DATASET SECTION ▸

--- --- ---

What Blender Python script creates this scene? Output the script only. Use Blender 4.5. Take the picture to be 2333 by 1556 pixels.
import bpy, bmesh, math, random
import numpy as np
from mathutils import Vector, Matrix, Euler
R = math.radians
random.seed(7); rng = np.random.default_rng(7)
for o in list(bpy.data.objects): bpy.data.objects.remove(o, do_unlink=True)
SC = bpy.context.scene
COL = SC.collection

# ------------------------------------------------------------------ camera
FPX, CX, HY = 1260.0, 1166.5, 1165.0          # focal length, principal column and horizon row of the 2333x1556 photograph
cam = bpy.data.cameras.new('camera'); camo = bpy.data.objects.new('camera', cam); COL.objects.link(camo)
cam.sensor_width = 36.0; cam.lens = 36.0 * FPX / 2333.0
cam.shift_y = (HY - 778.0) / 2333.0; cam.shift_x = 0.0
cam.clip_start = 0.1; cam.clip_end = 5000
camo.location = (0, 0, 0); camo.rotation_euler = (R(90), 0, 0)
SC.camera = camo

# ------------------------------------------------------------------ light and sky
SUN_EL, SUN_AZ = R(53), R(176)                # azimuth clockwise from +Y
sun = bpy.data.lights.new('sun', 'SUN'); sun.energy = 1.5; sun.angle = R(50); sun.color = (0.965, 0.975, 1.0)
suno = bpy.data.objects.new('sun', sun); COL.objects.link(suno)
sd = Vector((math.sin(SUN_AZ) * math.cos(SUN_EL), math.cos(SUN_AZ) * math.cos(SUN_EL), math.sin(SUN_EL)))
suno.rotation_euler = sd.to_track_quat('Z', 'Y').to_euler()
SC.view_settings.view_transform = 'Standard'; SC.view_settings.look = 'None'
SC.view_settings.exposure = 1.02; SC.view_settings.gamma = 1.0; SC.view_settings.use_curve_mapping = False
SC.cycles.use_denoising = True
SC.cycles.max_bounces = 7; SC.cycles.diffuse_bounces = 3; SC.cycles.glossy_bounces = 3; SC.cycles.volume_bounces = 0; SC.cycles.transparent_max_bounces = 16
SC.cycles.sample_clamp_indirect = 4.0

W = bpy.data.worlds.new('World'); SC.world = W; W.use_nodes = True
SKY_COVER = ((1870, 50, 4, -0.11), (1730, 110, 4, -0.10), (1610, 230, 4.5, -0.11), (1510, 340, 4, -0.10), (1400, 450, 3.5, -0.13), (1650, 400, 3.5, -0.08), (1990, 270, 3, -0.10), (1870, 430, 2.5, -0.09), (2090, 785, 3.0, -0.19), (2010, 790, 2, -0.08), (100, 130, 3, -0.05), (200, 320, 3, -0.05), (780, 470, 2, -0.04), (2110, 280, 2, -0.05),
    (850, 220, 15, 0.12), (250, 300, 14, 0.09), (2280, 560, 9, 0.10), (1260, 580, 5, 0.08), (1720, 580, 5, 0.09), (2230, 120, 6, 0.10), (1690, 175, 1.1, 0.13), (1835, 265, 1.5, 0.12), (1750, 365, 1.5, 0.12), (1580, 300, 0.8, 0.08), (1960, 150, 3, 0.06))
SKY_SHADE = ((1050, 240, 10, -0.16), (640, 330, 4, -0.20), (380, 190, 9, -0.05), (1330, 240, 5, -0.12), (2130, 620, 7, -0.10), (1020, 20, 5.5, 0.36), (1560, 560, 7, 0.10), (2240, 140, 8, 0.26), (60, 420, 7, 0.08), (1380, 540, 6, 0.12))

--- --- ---

WRITTEN INSTRUCTION ▸
Count the lines of the data that include the string "scene", and give only that number.

SOLUTION TO THIS TASK ▸
2